My work is predominately in the IT sector, currently working as an interim for a global software organisation but previously I have delivered front line Talent Acquisition, Strategy and retained search services to global and European based organisations. Being the IT sector they all love technology although being the IT sector many have poorly integrated systems that fail to deliver effect services to front line recruiters. This focus on the technology is changing how the Talent Acquisition function operates. The focus is on KPI’s, the speed to hire, delivery of contact schedules ensuring that every candidate is contacted rather than a focus on the message they receive. Large organisations are beginning to think that the speed of the transaction and that all the boxes are ticked is actually recruiting? That tracking everything will deliver motivated, engaged candidates. Don’t get me wrong in many cases is does but that is in spite of the applicant tracking system not because of it.

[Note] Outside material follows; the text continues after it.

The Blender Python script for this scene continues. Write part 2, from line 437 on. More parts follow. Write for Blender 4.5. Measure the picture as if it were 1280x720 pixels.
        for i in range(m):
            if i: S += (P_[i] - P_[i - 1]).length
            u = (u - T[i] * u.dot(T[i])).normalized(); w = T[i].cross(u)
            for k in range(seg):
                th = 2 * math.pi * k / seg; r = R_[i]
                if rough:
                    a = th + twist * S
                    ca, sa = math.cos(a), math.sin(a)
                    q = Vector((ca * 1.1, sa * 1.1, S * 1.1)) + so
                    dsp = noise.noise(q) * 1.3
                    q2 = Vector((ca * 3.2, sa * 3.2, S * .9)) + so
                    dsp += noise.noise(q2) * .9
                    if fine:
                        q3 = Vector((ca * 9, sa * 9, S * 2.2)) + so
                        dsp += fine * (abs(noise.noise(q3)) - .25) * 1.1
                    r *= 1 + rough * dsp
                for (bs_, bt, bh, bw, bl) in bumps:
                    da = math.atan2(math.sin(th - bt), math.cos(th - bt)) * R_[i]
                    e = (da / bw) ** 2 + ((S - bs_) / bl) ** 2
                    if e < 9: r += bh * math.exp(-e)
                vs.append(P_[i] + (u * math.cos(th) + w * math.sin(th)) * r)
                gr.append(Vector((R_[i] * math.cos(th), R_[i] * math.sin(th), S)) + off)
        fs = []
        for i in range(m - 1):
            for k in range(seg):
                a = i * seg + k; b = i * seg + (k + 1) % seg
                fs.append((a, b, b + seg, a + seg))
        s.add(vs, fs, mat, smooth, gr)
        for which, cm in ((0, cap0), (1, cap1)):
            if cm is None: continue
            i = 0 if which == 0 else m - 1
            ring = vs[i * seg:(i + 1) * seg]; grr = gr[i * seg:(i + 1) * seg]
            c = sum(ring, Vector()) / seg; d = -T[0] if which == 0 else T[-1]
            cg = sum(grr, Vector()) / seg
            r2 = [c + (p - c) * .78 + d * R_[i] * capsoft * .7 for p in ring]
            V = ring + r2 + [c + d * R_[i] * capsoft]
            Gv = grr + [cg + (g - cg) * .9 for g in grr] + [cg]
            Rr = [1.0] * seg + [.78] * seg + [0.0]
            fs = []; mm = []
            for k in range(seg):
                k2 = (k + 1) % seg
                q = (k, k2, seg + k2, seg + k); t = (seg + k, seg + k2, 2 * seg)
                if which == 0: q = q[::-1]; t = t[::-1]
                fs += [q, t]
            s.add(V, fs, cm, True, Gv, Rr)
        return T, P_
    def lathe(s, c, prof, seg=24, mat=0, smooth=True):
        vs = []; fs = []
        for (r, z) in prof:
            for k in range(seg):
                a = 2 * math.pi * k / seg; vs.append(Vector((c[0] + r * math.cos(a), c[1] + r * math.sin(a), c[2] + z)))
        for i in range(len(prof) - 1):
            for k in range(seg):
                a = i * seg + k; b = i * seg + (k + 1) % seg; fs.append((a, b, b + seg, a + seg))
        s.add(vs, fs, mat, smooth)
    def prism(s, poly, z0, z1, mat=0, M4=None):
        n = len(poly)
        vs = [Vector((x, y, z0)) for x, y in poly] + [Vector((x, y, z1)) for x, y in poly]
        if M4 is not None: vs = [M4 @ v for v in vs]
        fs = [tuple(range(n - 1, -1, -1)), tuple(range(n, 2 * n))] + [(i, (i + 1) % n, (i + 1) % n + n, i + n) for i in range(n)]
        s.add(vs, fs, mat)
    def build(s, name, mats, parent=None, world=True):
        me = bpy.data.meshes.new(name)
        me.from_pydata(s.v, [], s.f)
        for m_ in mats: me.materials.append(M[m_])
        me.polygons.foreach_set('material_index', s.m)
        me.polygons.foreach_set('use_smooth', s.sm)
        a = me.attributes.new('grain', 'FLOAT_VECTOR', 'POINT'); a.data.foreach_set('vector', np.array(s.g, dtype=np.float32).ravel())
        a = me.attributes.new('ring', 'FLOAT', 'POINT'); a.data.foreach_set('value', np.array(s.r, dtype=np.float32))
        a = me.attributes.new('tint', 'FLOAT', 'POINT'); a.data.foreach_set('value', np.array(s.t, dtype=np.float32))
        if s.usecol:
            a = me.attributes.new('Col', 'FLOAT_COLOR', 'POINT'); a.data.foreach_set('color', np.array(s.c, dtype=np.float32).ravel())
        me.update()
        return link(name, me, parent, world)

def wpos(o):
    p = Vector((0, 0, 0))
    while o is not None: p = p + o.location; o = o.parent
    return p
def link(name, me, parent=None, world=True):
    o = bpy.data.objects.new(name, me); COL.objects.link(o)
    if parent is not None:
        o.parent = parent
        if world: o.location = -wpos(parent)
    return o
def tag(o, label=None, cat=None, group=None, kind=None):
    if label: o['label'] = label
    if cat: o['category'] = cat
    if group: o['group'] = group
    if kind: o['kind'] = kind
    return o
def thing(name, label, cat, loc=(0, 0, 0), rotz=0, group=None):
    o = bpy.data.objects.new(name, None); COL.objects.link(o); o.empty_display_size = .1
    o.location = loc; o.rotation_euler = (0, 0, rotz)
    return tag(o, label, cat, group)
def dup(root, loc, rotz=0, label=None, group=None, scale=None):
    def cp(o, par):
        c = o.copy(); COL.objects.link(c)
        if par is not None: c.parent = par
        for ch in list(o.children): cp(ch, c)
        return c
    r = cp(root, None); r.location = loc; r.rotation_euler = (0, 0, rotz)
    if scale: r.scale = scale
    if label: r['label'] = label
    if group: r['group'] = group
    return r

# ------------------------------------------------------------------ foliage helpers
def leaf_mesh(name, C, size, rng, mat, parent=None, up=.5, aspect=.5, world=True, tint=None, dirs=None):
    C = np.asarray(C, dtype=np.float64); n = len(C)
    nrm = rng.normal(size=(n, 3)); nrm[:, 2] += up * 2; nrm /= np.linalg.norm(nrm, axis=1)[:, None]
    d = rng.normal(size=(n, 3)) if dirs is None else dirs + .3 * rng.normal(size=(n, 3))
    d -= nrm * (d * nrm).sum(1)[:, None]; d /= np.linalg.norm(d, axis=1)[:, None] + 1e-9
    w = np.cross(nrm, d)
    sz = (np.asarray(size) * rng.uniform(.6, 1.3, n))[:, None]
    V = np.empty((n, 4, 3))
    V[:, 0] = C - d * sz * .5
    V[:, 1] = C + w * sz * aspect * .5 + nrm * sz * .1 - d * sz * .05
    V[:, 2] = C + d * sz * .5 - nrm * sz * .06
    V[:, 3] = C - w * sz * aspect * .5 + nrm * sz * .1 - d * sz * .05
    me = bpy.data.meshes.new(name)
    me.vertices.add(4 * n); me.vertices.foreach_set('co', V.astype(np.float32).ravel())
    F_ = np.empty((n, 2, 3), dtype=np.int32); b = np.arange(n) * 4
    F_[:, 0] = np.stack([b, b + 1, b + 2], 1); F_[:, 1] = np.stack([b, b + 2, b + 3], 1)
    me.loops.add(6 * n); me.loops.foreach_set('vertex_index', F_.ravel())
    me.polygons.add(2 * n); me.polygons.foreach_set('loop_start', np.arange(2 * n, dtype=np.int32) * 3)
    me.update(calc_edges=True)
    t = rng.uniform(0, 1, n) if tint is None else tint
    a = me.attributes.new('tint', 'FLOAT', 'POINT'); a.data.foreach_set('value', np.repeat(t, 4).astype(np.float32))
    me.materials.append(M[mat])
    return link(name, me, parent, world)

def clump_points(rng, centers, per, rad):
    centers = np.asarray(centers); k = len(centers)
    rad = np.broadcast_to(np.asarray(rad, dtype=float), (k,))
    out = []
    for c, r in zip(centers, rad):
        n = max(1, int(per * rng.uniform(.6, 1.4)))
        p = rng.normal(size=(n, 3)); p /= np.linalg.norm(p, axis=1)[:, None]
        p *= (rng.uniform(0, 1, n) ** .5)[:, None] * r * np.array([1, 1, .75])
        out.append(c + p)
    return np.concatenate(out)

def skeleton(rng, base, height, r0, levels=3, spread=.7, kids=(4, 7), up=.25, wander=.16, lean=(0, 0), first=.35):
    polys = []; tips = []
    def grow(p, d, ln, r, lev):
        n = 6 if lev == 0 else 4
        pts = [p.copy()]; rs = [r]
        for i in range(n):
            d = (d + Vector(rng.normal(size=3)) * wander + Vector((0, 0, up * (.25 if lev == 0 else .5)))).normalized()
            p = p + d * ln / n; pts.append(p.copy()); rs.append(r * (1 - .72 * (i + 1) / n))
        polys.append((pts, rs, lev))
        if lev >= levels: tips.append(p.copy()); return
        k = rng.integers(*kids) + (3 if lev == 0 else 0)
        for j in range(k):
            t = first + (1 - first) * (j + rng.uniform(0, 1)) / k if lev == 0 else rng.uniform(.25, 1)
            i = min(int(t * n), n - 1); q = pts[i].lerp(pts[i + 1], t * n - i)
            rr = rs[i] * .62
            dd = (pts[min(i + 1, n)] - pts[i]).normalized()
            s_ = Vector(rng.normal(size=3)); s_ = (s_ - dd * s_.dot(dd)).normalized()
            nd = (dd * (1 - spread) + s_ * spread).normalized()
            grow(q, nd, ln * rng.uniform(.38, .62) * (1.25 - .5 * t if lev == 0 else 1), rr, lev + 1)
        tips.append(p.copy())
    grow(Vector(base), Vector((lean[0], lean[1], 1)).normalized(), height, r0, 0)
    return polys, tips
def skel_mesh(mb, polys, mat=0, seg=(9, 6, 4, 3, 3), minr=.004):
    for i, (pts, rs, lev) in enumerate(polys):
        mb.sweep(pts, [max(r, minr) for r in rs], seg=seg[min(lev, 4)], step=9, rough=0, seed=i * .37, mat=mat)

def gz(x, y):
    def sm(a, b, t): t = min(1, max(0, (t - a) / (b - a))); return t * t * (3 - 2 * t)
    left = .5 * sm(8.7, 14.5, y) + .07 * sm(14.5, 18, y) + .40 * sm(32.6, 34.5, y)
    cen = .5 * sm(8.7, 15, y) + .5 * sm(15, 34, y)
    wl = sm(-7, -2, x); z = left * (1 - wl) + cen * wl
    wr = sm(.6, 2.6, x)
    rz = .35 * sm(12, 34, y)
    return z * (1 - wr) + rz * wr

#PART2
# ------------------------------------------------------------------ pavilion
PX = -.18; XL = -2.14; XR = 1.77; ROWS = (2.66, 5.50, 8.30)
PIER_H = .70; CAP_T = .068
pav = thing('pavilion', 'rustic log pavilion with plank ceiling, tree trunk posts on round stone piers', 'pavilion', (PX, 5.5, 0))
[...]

I have used the word. Transaction.

For that is what it has become on the client side of the fence. How many of us have criticised external agencies for that focus on transaction, for failing to engage with the candidate market, looking for long term engagement rather than short term result? We are doing the same thing. A transactional focus that has commoditised our engagement with candidates, making us all look for a perfect round peg for our perfect round hole rather than thinking longer term.

The Talent Acquisition organisation of any business is being forced to reduce hiring costs. This is no bad thing. Using external agencies at 30% of salary or whatever you are paying is fine for those difficult to fill roles or the role you fill once in a blue moon but cannot and should not be sustained in the long term. But whilst the corporate approach does reduce overall costs it misses out on measurement of opportunity cost due to poor candidate engagement or the employment brand damage caused by an applicant tracking system on interested in the here and now rather than building a sustainable relationship based engagement with candidates they need today and in the future.

Large corporates are filled with great talent acquisition teams. They are motivated and capable but if they are hidden behind technology they will fail. They need to be let of the lead a little, courageed to think outside of the tick boxes, reports and REQ closure schedule.

Good recruitment is all about the relationship, not the technology, not the transaction.

This is not a revolutionary statement. I know that, you know that. But good recruiters have become good recruiters through the power of picking up the phone, engaging with candidates, qualifying hard and building a long term relationship. The good thing about an external agency chasing the fee is that they can often think of a candidate as a succession of fees every 2 to 3 years. Imagine if talent acquisition could think or be allowed to think in the same terms, delivering on real succession planning.

I am a bit of an eeyore when it comes to my views on recruitment so whilst it is sounds a bit doomy and gloomy it can be fixed. Let recruiters recruit, make intellectual decisions, engage with their hiring managers and stop them from being transactional CV sourcers. Encourage to think longer term, not just the current open REQ’s list. That the great candidate they saw today that isn’t quite right today but is right for the company is engaged. That they do have a phone call, a coffee even a postcard. Something that says I think you are a great candidate and when I have something good for you, we will both know.

I haven’t got beyond that today.

There is more to come but not sure what yet. Maybe corporates need education, understanding the difference between a recruiter and a CV sifter. That the tools should be built around the recruiter making their lives simpler, allowing them to focus on what they are best at. That technology is good but so much more than a job feed stream on twitter.

I told you all I was back in the game (I'm back in the game) I am. There is so much to do but galvanising that into something tangible is tough on my own, so engage, tell me I’m wrong, tell me I’m right. Tell me how we are going to fix it.